Voices are being raised here that the decree itself and the Mandate were drawn up by the Socialist-Revolutionaries. What of it? Does it matter who drew them up? As a democratic government, we cannot ignore the decision of the masses of the people, even though we may disagree with it. In the fire of experience, applying the decree in practice, and carrying it out local, the peasants will themselves realise where the truth lies. And even if the peasants continue to follow the Socialist-Revolutionaries, even if they give this party a majority in the Constituent Assembly, we shall still say — what of it?
Experience is the best teacher and it will show who is right. Let the peasants solve this problem from one end and we shall solve it from the other. Experience will oblige us to draw together in the general stream of revolutionary creative work, in the elaboration of new state forms. We must be guided by experience; we must allow complete freedom to the creative faculties of the masses. The old government, which was overthrown by armed uprising, wanted to settle the land problem with the help of the old, unchanged tsarist bureaucracy. But instead of solving the problem, the bureaucracy only fought the peasants.
The peasants have learned something during the eight months of our revolution; they want to settle all land problems themselves. We are therefore opposed to all amendments to this draft law. We want no details in it, for we are writing a decree, not a programme of action. Russia is vast, and local conditions vary. We trust that the peasants themselves will be able to solve the problem correctly, properly, better than we could do it. Whether they do it in our spirit or in the spirit of the Socialist-Revolutionary programme is not the point. The point is that the peasants should be firmly assured that there are no more landowners in the countryside, that they themselves must decide all questions, and that they themselves must arrange their own lives. (Loud applause)
Decision to Form the Workers' and Peasants' Government
The All-Russia Congress of Soviets of Workers', Soldiers', and Peasants' Deputies resolves:
To establish a provisional workers' and peasants' government, to be know as the Council of People's Commissars, to govern the country until the Constituent Assembly is convened.

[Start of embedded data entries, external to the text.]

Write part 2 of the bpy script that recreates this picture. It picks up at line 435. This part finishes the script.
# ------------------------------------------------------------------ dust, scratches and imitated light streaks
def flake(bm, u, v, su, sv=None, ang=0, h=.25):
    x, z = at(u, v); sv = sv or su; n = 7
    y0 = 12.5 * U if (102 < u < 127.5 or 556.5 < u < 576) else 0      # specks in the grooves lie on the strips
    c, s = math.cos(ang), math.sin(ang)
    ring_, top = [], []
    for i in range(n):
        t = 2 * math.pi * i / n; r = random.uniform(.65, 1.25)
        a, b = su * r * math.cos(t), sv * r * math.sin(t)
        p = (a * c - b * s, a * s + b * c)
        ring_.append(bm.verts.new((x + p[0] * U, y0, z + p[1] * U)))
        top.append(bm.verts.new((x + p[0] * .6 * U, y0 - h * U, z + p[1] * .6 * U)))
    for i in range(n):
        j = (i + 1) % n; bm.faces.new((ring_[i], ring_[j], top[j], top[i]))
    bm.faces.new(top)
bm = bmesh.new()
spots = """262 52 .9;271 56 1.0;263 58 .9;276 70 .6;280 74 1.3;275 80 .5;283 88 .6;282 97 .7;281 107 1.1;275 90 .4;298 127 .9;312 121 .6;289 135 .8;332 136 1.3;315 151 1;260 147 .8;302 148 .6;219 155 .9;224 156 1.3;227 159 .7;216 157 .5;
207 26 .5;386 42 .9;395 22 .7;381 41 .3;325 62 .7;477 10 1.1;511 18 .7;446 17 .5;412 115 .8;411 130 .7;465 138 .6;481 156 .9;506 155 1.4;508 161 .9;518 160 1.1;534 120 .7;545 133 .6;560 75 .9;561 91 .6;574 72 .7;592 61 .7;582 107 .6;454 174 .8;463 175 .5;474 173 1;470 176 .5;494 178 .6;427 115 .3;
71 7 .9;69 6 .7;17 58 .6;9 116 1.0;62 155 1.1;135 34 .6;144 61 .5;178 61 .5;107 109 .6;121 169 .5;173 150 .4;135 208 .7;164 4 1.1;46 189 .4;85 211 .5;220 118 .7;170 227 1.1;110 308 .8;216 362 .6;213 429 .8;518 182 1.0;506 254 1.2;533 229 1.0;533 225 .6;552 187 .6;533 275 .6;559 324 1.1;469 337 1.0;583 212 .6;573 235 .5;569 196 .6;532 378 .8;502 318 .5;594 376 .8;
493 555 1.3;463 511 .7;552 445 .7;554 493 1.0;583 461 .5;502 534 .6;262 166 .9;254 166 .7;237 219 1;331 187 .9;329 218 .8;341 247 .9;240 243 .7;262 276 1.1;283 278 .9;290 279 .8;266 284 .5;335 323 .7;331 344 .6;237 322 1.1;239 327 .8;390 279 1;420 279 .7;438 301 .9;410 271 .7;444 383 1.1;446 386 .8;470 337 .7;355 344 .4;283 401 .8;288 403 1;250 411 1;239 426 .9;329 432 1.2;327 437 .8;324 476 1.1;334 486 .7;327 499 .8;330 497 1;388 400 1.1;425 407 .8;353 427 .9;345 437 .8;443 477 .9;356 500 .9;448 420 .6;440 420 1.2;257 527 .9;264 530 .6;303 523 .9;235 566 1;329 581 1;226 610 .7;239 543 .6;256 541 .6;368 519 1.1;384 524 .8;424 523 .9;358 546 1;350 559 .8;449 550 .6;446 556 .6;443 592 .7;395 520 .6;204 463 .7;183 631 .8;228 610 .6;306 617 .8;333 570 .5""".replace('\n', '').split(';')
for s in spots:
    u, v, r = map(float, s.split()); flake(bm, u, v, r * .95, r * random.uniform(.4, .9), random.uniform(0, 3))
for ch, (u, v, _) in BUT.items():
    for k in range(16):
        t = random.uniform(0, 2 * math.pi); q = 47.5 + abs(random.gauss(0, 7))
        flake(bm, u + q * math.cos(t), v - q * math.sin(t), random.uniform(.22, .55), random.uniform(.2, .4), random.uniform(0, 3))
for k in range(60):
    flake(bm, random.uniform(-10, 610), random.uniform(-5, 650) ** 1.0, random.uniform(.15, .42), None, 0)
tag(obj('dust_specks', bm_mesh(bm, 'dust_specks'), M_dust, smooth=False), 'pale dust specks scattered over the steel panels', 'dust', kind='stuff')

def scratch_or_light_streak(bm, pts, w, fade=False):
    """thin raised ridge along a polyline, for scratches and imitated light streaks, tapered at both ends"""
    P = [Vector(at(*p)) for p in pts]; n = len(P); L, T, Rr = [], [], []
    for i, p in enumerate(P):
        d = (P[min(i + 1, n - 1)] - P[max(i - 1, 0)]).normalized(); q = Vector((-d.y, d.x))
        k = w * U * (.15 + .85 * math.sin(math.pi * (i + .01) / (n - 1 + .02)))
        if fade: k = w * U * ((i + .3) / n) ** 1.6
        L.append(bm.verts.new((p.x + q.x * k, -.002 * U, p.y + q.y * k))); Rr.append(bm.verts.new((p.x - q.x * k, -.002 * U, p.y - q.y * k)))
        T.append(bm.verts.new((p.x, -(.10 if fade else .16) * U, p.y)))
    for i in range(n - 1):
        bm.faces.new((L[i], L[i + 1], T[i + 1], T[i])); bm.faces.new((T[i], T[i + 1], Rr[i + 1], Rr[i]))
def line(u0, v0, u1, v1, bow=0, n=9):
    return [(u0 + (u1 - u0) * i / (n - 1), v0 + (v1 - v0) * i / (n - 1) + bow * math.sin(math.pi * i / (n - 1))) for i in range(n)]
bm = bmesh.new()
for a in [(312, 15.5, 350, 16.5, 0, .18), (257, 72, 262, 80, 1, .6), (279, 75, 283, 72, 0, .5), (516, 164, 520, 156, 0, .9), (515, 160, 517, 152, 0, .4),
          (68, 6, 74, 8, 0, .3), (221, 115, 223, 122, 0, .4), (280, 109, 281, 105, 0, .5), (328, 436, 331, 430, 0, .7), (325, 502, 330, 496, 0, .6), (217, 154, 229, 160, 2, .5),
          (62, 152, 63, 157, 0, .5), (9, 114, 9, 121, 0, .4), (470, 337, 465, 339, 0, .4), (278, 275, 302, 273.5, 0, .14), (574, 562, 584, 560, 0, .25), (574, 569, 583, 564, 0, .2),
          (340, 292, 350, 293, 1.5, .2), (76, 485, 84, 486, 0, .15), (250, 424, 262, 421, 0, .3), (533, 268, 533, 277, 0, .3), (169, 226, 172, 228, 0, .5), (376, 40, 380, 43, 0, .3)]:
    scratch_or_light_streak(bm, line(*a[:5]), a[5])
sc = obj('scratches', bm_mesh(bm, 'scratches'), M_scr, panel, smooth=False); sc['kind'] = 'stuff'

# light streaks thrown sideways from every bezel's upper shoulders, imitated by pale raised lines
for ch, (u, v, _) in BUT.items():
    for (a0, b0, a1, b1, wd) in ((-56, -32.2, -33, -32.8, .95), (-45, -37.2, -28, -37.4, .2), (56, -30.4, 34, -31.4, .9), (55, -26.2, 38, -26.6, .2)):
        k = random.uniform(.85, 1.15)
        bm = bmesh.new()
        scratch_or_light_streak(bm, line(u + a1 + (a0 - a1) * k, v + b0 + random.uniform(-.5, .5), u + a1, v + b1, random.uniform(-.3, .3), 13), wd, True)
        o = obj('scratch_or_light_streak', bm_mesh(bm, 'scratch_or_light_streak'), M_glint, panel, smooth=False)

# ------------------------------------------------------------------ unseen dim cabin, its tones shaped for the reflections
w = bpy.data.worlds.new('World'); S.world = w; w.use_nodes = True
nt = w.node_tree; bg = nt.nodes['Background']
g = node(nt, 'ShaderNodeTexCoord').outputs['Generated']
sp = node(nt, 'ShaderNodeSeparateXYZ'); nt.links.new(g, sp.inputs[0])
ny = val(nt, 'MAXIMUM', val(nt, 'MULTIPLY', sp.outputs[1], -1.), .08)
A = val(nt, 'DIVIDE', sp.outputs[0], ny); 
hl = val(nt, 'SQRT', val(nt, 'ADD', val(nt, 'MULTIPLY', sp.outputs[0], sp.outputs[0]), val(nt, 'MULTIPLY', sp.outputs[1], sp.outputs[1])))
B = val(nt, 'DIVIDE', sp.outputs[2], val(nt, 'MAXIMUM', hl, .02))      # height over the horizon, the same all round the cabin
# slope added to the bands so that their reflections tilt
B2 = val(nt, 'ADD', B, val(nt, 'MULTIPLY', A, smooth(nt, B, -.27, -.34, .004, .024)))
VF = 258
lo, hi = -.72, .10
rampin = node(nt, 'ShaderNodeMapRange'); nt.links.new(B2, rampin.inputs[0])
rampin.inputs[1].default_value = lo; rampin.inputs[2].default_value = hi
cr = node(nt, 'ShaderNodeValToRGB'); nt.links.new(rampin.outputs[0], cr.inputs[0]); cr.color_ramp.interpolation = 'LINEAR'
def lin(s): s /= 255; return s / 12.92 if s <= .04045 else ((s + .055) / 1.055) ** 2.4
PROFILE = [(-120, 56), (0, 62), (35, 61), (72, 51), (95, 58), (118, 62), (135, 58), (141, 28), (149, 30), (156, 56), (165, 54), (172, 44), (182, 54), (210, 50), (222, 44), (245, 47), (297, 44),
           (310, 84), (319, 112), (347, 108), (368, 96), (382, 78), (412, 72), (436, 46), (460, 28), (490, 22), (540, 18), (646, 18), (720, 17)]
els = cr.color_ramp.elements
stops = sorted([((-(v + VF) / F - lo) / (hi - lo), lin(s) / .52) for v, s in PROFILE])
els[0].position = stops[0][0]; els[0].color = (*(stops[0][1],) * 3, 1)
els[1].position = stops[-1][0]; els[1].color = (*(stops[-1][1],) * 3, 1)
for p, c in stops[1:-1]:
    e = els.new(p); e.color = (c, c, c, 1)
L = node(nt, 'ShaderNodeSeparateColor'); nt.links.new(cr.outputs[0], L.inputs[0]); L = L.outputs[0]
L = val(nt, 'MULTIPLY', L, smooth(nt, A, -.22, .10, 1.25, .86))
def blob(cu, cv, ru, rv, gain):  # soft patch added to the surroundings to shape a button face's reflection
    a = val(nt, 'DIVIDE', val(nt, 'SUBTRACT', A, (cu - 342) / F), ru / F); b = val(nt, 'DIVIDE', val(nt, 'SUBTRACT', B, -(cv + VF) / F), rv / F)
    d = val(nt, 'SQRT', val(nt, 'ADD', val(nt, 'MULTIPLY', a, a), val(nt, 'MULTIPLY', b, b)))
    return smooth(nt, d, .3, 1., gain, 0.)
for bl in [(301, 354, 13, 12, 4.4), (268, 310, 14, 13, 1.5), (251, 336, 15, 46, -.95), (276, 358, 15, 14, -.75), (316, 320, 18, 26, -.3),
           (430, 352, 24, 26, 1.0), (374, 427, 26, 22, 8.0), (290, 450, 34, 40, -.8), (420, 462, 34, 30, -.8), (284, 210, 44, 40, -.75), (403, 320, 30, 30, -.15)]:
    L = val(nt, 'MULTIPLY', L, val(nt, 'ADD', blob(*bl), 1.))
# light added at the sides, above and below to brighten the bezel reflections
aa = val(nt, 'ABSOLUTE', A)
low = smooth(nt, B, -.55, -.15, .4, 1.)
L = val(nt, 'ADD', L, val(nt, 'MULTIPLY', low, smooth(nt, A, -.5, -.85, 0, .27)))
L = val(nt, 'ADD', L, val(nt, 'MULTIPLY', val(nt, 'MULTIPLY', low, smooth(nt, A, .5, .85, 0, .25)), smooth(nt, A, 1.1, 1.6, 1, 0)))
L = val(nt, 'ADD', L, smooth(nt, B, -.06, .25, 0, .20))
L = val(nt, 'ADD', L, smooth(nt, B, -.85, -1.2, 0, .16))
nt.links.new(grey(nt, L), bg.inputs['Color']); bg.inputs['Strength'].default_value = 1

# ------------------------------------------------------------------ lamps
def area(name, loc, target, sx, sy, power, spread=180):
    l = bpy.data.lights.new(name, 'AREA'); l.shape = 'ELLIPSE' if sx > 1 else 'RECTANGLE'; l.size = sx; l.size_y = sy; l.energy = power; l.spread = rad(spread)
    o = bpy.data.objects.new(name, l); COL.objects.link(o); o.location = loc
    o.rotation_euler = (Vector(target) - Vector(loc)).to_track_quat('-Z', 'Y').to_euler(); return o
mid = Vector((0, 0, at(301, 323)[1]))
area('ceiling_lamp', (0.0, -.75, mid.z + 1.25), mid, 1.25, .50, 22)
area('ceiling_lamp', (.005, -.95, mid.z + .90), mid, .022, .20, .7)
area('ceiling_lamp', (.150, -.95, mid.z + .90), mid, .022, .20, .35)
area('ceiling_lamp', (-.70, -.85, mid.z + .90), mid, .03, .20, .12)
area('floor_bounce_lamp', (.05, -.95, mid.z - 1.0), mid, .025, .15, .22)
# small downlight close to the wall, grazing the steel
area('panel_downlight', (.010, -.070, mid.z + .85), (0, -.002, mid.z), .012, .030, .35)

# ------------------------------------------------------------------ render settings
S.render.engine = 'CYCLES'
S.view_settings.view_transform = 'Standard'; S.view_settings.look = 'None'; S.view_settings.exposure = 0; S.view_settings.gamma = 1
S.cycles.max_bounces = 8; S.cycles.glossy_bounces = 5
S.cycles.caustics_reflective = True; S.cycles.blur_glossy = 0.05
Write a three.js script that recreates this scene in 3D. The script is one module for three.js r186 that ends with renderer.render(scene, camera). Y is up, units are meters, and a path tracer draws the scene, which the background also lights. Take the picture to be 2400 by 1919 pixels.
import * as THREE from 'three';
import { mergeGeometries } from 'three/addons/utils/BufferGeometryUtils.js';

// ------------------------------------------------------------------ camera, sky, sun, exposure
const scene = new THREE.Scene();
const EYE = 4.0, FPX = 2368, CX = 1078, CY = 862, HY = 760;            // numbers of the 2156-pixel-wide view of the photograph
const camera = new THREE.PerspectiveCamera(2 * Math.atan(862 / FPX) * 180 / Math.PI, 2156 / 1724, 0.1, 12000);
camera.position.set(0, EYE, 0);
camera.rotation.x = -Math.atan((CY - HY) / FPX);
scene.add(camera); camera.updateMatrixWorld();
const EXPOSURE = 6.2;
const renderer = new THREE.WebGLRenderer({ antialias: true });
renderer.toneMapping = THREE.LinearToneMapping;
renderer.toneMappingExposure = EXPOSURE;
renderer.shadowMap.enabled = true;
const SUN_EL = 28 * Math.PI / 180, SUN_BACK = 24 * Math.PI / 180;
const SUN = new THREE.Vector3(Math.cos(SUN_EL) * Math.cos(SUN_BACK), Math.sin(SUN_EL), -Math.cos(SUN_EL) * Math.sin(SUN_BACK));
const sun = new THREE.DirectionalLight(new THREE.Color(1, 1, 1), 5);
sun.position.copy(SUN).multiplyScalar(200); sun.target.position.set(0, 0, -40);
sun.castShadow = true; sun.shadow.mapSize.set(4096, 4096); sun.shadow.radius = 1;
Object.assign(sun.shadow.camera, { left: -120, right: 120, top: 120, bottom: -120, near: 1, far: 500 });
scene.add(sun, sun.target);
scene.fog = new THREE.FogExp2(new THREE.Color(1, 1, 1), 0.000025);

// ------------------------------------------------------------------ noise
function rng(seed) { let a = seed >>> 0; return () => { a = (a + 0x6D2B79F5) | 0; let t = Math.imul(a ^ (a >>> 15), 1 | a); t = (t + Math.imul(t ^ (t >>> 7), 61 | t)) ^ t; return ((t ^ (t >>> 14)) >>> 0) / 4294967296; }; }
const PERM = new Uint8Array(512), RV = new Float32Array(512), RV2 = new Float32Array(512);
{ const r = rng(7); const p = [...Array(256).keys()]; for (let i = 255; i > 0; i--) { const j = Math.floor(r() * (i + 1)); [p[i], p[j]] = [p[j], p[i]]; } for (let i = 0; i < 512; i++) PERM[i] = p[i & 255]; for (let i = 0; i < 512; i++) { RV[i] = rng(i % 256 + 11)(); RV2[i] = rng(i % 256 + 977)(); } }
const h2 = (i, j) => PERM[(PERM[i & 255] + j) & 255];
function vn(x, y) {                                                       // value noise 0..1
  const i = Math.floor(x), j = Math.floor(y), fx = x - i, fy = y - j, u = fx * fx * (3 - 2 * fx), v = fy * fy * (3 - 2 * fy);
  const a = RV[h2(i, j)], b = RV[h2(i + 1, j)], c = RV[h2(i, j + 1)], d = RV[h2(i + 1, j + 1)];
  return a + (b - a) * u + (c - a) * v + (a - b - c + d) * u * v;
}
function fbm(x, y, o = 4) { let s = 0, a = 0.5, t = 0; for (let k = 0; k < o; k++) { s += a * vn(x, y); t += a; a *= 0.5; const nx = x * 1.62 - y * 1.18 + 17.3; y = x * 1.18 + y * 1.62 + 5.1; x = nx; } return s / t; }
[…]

The management of individual branches of state activity is entrusted to commissions whose members shall ensure the fulfillment of the programme announced by the Congress, and shall work in close contact with mass organisations of men and women workers, sailors, soldiers, peasants and office employees. Governmental authority is vested in a collegium of the chairmen of those commissions, i.e., the Council of People's Commissars.
Control over the activities of the People's Commissars with the right to replace them is vested in the All-Russia Congress of Soviets of Workers', Peasants' and Soldiers' Deputies and its Central Executive Committee.
At the present time the Council of People's Commissars is constituted as follows:
Chairman of the Council — Vladimir Ulyanov (Lenin);
People's Commissar of the Interior — A. I. Rykov;
Agriculture — V. P. Milyutin;
Labour — A. G. Shlyapnikov;
Army and Navy Affairs — a committee consisting of:
V. A. Ovseyenko (Antonov), N. V. Krylenko and P. Y. Dybenko;
Commerce and Industry — V. P. Nogin;
Education — A. V. Lunacharsky;
Finance — I. I. Skvortsov (Stepanov);
Foreign Affairs — L. D. Bronstein (Trotsky);
Justice — G. I. Oppokov (Lomov);
Food — I. A. Tedorovich;
Posts and Telegraph — N. P. Avilov (Glebov);
Chairman for Nationalities Affairs — J. V. Jugashvili (Stalin).
The office of People's Commissar of Railways is temporarily vacant.